A irmã, Geanny Ginos, foi
a primeira a tentar carreira de cantora. Para ajudá-la, Gina exercia a função
de produtora e batia de porta em porta vendendo os CDs de Geanny, que ainda se
arriscava no melody. O sucesso, no entanto, não vinha. Os convites para
apresentações eram escassos, e a vontade de Gina ser famosa só crescia.
Tristeza no Raul Gil
A primeira gravação de
Gina foi a faixa "Amor Estrangeiro", composta por sua mãe. Foi com
essa música que a cantora se inscreveu para participar do programa de calouros
de Raul Gil, em 2010, o que acabou se tornando uma decepção. "Sem saber
como me vestir para o programa, eu me inspirei em Gaby Amarantos e Joelma, e
juntei [o estilo das] duas na mesma roupa. Os jurados detonaram meu vestido
brilhante, criticaram meus erros de português, falaram que desafinei",
conta.
Segundo a artista, aquilo
a deixou em depressão. Gina, no entanto, prefere guardar ensinamentos e não
mágoas do episódio. Hoje, diz que representa de fato o seu Estado, além de
cantar e se vestir muito melhor.
Para o fim do ano, ela
prepara um EP ao lado do DJ e produtor equatoriano Ata Wallpa, que é também seu
namorado.

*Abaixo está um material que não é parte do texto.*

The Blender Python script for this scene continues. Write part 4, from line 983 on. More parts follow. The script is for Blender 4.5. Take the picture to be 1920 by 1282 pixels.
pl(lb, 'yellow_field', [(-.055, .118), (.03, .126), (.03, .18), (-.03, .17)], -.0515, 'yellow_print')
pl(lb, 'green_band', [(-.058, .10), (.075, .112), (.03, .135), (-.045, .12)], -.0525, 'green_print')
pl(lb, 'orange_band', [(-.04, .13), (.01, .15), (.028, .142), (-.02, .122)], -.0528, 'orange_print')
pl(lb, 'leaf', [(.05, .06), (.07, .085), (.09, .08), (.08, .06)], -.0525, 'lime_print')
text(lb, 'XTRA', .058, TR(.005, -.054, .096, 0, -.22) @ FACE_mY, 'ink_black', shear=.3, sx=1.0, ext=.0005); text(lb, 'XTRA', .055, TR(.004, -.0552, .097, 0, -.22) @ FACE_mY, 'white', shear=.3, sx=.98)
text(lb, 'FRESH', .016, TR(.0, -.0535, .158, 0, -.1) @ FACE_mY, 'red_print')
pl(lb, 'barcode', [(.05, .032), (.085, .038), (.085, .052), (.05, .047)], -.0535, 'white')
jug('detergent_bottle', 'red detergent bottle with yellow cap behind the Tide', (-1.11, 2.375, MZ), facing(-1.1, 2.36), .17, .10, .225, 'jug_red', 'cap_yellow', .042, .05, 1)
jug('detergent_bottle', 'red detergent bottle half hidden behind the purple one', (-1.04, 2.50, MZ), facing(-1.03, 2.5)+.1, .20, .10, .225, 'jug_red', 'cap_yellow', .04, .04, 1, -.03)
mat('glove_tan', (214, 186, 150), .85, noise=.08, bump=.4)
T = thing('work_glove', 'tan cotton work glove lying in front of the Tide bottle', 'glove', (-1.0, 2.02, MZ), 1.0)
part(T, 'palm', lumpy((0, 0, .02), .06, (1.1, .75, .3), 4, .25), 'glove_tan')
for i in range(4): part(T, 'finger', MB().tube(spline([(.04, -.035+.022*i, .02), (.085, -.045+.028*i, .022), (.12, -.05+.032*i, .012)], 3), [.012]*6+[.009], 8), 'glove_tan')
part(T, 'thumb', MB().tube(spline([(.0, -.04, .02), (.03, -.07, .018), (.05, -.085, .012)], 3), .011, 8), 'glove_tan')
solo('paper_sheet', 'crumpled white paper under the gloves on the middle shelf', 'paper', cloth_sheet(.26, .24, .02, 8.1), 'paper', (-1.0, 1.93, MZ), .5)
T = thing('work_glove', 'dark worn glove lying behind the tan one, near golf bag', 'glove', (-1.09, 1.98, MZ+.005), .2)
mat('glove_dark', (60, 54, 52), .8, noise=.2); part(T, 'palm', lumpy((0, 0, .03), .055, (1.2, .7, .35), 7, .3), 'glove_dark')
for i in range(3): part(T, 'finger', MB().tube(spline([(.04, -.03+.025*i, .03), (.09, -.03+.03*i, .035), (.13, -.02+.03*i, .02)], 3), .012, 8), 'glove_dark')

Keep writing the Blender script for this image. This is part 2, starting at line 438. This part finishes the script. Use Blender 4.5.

Juntos, eles devem deixar um pouco o acoxadinho de lado para se
entregar ao carimbó digital, ritmo típico do litoral do Pará com acréscimo de
batidas eletrônicas. Apesar de já ser conhecida entre os descolados do eixo
Rio-São Paulo, a cantora diz que ainda ganha pouco com seu trabalho musical:
cerca de R$ 3 mil, que são usados para promover sua carreira, além de construir
a tão sonhada casa própria.
O sucesso vem aos poucos,
mas ela diz que nada vai mudar para os fãs de acoxadinho no Ver-o-Peso.
"Eu tenho certeza de que serei muito famosa, mas quero fazer diferente de
certos artistas que dizem que são do Pará, mas não pisam mais aqui. Quero
continuar cantando no mercado. Sou artista de rua."